While ex-UUP leader David Trimble finds the idea risible and believes crafty Peter really has his eye on that Liberal Unionist lass who's a bit fed up with cack-handed Tom behaving like her dad with his V-neck sweaters and crimpoline slacks, we shouldn't be quite so quick to sneer at love's young dream.

Much as it may pain BTs 1, 7 and 9, pro-abortion and gay rights platforms don't have much traction in "the Heartland" - whether that's Ballymena or Crossmaglen.

In terms of social mores, not that much separates "devout Catholic" and "staunch Protestant". To quote Spandau Ballet's Through the Barricades, "Born on different sides of life/We feel the same".

And who's to say that, given time, there may not be some mild flirtation, even reciprocation?

After all, even in the darkest days of the Troubles, party founder Ian Paisley always represented his Catholic constituents well and, if stories are to be believed, even attracted the odd vote from the other side.

One thing even the most grudging anti-DUPer would have to admit is they do know the grassroots concerns of their voters, concerns which aren't that different from their Catholic neighbours in the other street - efficient government, social and religious conservatism, support for traditional communal life and values at its most fundamental.
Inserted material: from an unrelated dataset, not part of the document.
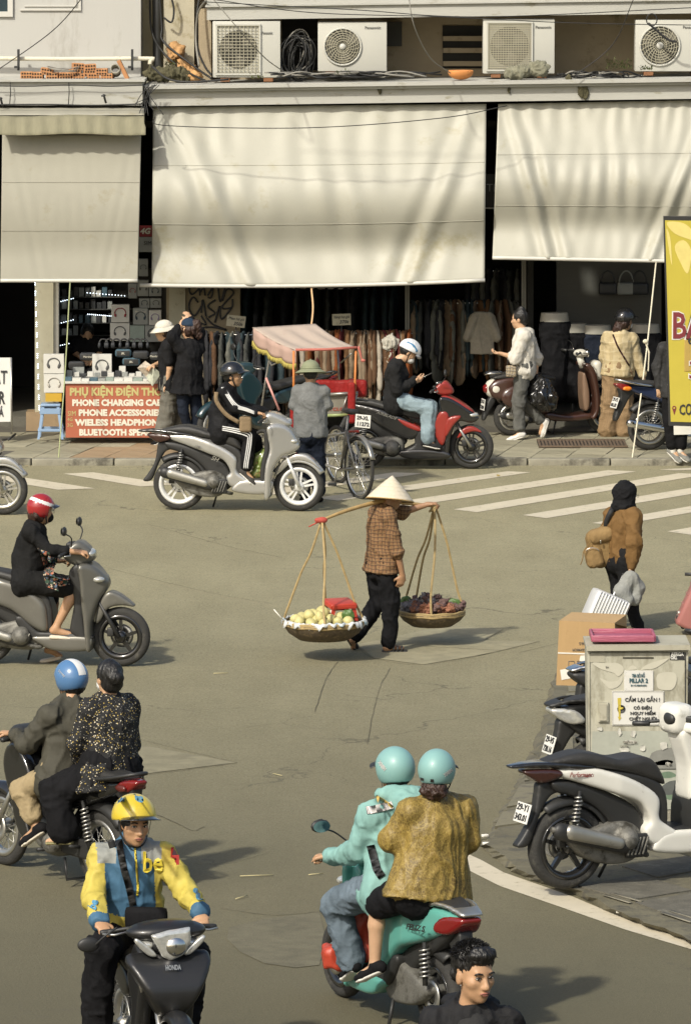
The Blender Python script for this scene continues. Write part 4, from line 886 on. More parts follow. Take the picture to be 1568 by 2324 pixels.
def scooter_gen(root,mp,md,wb=1.27,R=.265,rim=M_blkg,plate_lines=None,mirrors=False,style='cast',tail=M_red,ms=M_blk,rail=M_alloy,floor=None):
 """small-wheeled scooter with a flat floor, rounded shield and separate lower panel"""
 wheel(root,0,R,.055,style,rim,-1);wheel(root,wb,R,.047,style,rim,-1,nsp=5)
 pan(root,'side_panel',[(-.36,.80),(-.1,.835),(.15,.80),(.38,.73),(.56,.60),(.60,.45),(.59,.32),(.46,.36),(.27,.51),(.0,.60),(-.25,.70)],((-.36,.085),(.2,.175)),mp,.045)
 pan(root,'lower_panel',[(.44,.275),(.7,.29),(.98,.285),(1.0,.20),(.93,.15),(.66,.15),(.52,.21)],.165,floor or mp,.03)
 pan(root,'floorboard',[(.50,.33),(.58,.32),(.97,.30),(.98,.25),(.6,.24),(.42,.26),(.3,.42),(.36,.46)],.15,M_blk,.015)
 pan(root,'seat_skirt',[(.3,.74),(.52,.70),(.62,.60),(.64,.34),(.56,.30),(.5,.5),(.40,.66)],.135,M_blk,.02)
 obj('seat',sdf([panel([(-.24,.855),(.0,.885),(.22,.855),(.40,.80),(.54,.79),(.625,.70),(.60,.645),(.40,.72),(.1,.80),(-.22,.825)],wfun(((-.25,.10),(.3,.15))),.04)],.011,.02),M_seat,root)
 gr=sdf([panel([(-.40,.835),(-.2,.875),(.02,.84),(.0,.815),(-.2,.845),(-.38,.81)],wfun(((-.42,.07),(0,.16))),.012),panel([(-.30,.7),(.1,.7),(.1,.95),(-.30,.95)],wfun(((-.42,.04),(0,.13))),.01,op='s',sm=1)],.01,.01)
 obj('grab_rail',gr,rail,root)
 obj('tail_light',sdf([panel([(-.395,.80),(-.22,.79),(-.14,.70),(-.25,.68),(-.36,.74)],wfun(((-.40,.07),(-.15,.145))),.02)],.01,.01),tail,root)
 obj('underbody',sdf([panel([(-.28,.72),(.1,.60),(.4,.45),(.55,.32),(.48,.2),(.32,.2),(.24,.36),(.05,.48),(-.2,.62)],.09,.03)],.012,.02),M_blk,root)
 obj('rear_mudguard',sdf([panel([(-.30,.72),(-.1,.66),(-.2,.60),(-.30,.45),(-.38,.30),(-.43,.31),(-.38,.45),(-.34,.60)],.05,.012)],.01,.015),M_blk,root)
 fender(root,0,R,R+.03,20,120,.06,M_blk,'rear_hugger')
 en=obj('engine',sdf([panel([(-.06,.30),(.1,.36),(.34,.42),(.50,.40),(.55,.28),(.48,.16),(.3,.15),(.1,.19)],.12,.03),cap((.36,-.1,.28),(.36,-.16,.28),.085)],.012,.03),M_eng,root)
 fc=obj('fan_cover',xf(lathe([(0,.02),(.08,.02),(.092,0),(.092,-.03)],24),rotx(math.pi/2),(.36,-.165,.27)),M_blk,en)
 for k in range(7):obj('fan_slat',xf(rbox((0,0,0),(.010,.014,.12-.012*abs(k-3)),.002),roty(.45),(.30+k*.021,-.19,.27)),M_exh,fc)
 exhaust(root,(-.12,.36),(.30,.24),.052,pipe=(.5,.18,.55,.2),y=-.16)
 for s in(-1,1):spring(root,(-.02,s*.125,.60),(-.06,s*.14,.34),.03)
 pan(root,'leg_shield',[(.885,.93),(1.0,.93),(1.11,.83),(1.145,.74),(1.06,.60),(1.0,.40),(1.0,.18),(.95,.155),(.93,.4),(.91,.6),(.90,.78)],((.9,.22),(1.14,.09)),mp,.04)
 pan(root,'inner_panel',[(.80,.88),(.89,.94),(.93,.75),(.93,.45),(.96,.2),(.82,.30),(.80,.36),(.84,.6),(.80,.76)],.155,md,.025)
 obj('headset',sdf([panel([(.74,1.0),(.80,1.10),(.88,1.14),(.97,1.08),(1.02,.99),(.95,.93),(.84,.92)],wfun(((.74,.17),(1.0,.09))),.045)],.011,.02),mp,root)
 obj('headlight',sdf([ell((.975,0,1.02),(.05,.10,.05))],.009,0),M_lens,root)
 for s in(-1,1):obj('turn_signal',sdf([ell((1.06,s*.12,.80),(.06,.05,.03))],.009,0),M_lens,root)
 obj('dash',rbox((.79,0,1.10),(.06,.18,.04),.012),M_blk,root)
 bars(root,.80,1.06,.34)
 fork(root,1.04,.62,wb,R,.08,M_blk)
 obj('front_fender',sdf([panel([(wb-.22,.40),(wb-.19,.57),(wb-.11,.68),(wb-.0,.66),(wb+.145,.545),(wb+.02,.56),(wb-.1,.53),(wb-.17,.42)],wfun(((wb-.1,.09),(wb+.14,.05))),.02),panel([(wb-.3,.2),(wb+.3,.2),(wb+.3,.54),(wb-.3,.54)],.058,.005,op='s',sm=1)],.01,.01),mp,root)
 if mirrors:
  for s in(-1,1):mirror(root,(.83,s*.2,1.10),(.80,s*.36,1.24),out=s)
 obj('stand',tube([A(.42,.1,.2),A(.36,.17,.02)],.012,6),M_blk,root)
 if plate_lines:plate(root,(-.385,0,.52),.3,plate_lines)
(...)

Many Catholic voters, I'm sure, feel rather disenfranchised that they only have the option of voting for that nice middle class chap from the SDLP who lives outside of town or the smooth talking revolutionary down the street. Neither fully represents them.

But, of course, you can't describe Tweedledum here without describing Tweedledee.

Thousands of Protestant voters are emotionally disenfranchised as well. As shown by the BBC's The Estate, many towns suffer from the kind of social deprivation we more often associate with British inner cities - and it isn't just happening in Catholic areas.

But the Protestant working class have never had a proper voice politically - give or take the odd Fred Cobain.

The PUP may gain a councillor here or lose one there, but most potential voters are repelled by the history of loyalist paramilitaries.

There is, however, room for a left wing leaning party here. An evolving Sinn Fein anyone? After all, they already have the Marxism for Beginners in their coat pocket.

Of course, some may reckon this is the stuff of pie-in-the sky Utopianism.

But life here has changed - hopefully for good. And if it has, is it not reasonable to expect our politics to change as well?

In effect, for the last half century, the majority of us - Protestant and Catholic - have been forced into positions untrue to ourselves.

Indeed, we've had to adapt ourselves to perhaps the biggest lie of all: Protestants are inherently right-wing while Catholics are inherently left-wing.

At least Peter's wooing shows that there are some smart cookies out there who think it ain't necessarily so.

He may not be natural George Clooney material but who knows if Robinson is not the man to star in the most unlikely romcom (a robcom, anybody?) of all?